Material for this exercise
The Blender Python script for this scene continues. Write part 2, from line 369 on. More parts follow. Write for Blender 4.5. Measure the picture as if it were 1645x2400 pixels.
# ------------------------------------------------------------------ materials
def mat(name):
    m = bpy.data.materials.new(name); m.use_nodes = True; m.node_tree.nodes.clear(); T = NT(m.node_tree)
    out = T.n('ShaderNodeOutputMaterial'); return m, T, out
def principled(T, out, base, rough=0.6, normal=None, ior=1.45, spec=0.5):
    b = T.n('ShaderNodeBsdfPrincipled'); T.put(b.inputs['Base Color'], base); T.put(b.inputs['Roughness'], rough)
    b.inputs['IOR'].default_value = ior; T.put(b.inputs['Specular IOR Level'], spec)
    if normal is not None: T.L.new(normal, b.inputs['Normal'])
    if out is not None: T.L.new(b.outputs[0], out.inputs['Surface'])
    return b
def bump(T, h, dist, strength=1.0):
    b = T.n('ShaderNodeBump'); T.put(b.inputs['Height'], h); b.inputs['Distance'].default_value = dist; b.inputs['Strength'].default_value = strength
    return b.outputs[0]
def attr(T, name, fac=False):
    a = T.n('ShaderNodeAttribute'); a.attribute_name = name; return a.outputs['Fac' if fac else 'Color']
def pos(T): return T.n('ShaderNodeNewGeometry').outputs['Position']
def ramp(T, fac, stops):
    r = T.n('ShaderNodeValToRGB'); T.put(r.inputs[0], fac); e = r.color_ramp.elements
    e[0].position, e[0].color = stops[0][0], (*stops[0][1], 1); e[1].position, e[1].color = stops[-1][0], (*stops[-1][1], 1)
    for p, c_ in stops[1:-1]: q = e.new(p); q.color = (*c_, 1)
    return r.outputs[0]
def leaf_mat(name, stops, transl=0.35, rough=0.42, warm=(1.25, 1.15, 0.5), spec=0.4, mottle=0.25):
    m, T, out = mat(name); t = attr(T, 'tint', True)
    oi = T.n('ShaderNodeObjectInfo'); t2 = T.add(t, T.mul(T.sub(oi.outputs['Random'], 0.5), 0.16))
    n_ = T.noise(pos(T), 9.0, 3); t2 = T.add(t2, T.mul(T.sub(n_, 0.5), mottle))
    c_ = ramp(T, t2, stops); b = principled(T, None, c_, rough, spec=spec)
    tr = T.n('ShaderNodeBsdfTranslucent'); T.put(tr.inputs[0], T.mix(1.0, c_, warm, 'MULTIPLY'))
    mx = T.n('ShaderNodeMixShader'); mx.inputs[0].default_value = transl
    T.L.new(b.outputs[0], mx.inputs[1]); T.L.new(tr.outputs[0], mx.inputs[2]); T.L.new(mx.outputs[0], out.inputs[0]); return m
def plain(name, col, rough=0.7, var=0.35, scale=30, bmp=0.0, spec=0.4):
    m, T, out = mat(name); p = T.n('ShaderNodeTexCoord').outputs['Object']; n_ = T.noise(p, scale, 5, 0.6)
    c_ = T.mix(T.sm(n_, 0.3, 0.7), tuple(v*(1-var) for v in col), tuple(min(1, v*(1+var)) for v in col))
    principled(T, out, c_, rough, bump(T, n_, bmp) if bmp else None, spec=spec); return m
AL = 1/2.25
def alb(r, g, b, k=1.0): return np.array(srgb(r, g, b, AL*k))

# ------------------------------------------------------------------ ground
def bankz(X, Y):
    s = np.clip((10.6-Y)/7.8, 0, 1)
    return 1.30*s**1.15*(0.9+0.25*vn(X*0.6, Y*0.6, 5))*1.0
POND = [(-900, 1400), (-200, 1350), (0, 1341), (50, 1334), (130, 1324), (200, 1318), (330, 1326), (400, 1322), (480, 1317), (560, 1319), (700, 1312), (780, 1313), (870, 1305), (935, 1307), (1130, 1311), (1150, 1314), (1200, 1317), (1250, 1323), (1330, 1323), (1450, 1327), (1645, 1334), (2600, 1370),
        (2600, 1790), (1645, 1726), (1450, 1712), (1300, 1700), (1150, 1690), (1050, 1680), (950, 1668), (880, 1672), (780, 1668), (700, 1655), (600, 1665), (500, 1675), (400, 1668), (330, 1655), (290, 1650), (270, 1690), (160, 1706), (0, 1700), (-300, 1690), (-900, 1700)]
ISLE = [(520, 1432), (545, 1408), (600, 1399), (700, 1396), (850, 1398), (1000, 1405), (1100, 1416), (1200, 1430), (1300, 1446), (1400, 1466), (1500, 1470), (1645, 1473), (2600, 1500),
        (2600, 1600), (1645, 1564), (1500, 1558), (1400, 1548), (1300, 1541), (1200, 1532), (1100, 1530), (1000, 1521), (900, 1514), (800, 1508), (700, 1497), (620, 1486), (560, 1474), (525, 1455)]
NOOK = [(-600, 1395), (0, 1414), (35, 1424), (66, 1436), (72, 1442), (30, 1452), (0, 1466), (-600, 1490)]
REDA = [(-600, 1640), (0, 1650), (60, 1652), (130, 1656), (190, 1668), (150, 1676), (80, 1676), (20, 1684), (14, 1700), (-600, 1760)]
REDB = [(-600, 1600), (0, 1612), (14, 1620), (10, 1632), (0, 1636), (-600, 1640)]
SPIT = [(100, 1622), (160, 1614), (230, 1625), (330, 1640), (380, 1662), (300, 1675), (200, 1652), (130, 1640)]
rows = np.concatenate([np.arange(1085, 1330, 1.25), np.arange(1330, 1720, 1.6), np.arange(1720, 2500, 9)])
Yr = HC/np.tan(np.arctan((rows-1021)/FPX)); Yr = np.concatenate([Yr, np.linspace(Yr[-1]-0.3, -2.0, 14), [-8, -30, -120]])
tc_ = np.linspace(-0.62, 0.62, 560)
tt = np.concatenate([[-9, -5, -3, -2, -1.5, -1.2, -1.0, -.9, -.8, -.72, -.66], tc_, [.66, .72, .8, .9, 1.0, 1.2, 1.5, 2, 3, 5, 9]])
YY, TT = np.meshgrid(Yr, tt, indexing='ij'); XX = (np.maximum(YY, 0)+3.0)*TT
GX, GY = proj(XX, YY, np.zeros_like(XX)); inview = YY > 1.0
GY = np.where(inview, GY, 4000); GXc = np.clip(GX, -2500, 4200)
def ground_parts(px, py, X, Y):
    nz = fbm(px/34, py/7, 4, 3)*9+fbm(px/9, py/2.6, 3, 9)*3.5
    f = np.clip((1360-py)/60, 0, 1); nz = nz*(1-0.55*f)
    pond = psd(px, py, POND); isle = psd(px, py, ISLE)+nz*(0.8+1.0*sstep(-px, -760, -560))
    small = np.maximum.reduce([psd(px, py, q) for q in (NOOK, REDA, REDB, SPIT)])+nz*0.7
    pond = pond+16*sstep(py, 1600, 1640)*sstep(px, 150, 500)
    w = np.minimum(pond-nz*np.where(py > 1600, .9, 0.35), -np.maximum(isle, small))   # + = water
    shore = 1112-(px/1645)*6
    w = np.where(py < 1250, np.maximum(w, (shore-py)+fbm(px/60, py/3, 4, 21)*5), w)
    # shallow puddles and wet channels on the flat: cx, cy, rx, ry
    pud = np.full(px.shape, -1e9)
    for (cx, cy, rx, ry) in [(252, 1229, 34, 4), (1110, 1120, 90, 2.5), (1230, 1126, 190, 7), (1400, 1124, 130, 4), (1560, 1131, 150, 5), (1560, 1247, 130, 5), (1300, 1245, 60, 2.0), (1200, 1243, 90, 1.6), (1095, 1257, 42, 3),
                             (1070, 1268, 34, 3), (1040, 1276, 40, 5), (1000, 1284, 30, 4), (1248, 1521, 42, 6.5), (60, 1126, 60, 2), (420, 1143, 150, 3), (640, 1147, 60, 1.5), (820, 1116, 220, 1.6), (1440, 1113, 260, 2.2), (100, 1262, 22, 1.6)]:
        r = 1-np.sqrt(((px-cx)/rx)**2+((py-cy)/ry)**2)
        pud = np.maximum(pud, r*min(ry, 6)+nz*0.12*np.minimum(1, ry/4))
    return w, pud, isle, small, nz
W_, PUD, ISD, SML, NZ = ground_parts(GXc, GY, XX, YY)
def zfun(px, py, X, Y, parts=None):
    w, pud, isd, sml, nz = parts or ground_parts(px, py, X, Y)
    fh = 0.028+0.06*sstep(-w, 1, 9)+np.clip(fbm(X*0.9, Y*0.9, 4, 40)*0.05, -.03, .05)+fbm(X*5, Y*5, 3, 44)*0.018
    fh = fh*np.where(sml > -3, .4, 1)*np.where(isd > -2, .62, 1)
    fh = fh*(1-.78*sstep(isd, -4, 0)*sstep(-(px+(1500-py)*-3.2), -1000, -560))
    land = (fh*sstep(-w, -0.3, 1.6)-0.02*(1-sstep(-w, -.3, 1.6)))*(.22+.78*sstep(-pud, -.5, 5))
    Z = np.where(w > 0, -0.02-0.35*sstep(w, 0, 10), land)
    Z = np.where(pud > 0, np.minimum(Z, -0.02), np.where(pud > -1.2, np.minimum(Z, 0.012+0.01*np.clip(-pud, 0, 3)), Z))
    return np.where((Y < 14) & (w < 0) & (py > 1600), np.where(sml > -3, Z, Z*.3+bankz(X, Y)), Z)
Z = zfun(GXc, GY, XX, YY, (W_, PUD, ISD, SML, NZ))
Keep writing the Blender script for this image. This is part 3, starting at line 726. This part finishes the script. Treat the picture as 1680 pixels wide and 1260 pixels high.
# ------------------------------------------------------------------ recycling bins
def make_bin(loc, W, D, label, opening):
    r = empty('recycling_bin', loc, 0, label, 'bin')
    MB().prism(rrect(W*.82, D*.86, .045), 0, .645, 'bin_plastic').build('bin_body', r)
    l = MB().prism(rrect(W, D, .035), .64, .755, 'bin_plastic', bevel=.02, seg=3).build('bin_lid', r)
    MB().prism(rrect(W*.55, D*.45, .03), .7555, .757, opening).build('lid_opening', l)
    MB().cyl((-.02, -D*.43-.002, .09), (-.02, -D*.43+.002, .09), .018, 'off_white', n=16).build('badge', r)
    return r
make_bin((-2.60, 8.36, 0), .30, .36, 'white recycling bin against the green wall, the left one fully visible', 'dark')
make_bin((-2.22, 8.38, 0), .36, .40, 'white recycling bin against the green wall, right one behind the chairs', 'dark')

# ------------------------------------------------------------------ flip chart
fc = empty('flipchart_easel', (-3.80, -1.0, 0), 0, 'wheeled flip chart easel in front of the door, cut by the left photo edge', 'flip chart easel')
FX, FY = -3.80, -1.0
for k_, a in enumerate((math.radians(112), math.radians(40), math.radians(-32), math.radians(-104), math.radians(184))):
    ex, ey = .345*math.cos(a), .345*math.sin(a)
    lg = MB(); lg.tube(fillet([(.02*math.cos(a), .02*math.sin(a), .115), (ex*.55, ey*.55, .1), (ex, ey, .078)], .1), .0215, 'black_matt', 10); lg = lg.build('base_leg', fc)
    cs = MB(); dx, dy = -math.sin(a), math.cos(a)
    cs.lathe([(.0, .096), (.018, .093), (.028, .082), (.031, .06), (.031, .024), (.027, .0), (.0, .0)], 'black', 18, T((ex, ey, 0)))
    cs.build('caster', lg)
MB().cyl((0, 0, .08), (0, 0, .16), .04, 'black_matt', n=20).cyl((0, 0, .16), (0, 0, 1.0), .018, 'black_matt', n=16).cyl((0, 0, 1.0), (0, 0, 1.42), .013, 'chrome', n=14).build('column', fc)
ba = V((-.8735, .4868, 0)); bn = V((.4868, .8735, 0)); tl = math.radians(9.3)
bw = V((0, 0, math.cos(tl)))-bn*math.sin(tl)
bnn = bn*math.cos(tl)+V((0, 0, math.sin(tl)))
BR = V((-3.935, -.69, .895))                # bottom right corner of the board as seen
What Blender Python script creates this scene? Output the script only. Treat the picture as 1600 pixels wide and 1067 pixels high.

To be done
Taking the lines above, repeat exactly those from the line that contains "Keep writing the" through the line that contains "make_bin((-2.22, 8.38, 0), .36, .40, 'white", and both of those lines as well. Include nothing else.

Answer to this exercise
Keep writing the Blender script for this image. This is part 3, starting at line 726. This part finishes the script. Treat the picture as 1680 pixels wide and 1260 pixels high.
# ------------------------------------------------------------------ recycling bins
def make_bin(loc, W, D, label, opening):
    r = empty('recycling_bin', loc, 0, label, 'bin')
    MB().prism(rrect(W*.82, D*.86, .045), 0, .645, 'bin_plastic').build('bin_body', r)
    l = MB().prism(rrect(W, D, .035), .64, .755, 'bin_plastic', bevel=.02, seg=3).build('bin_lid', r)
    MB().prism(rrect(W*.55, D*.45, .03), .7555, .757, opening).build('lid_opening', l)
    MB().cyl((-.02, -D*.43-.002, .09), (-.02, -D*.43+.002, .09), .018, 'off_white', n=16).build('badge', r)
    return r
make_bin((-2.60, 8.36, 0), .30, .36, 'white recycling bin against the green wall, the left one fully visible', 'dark')
make_bin((-2.22, 8.38, 0), .36, .40, 'white recycling bin against the green wall, right one behind the chairs', 'dark')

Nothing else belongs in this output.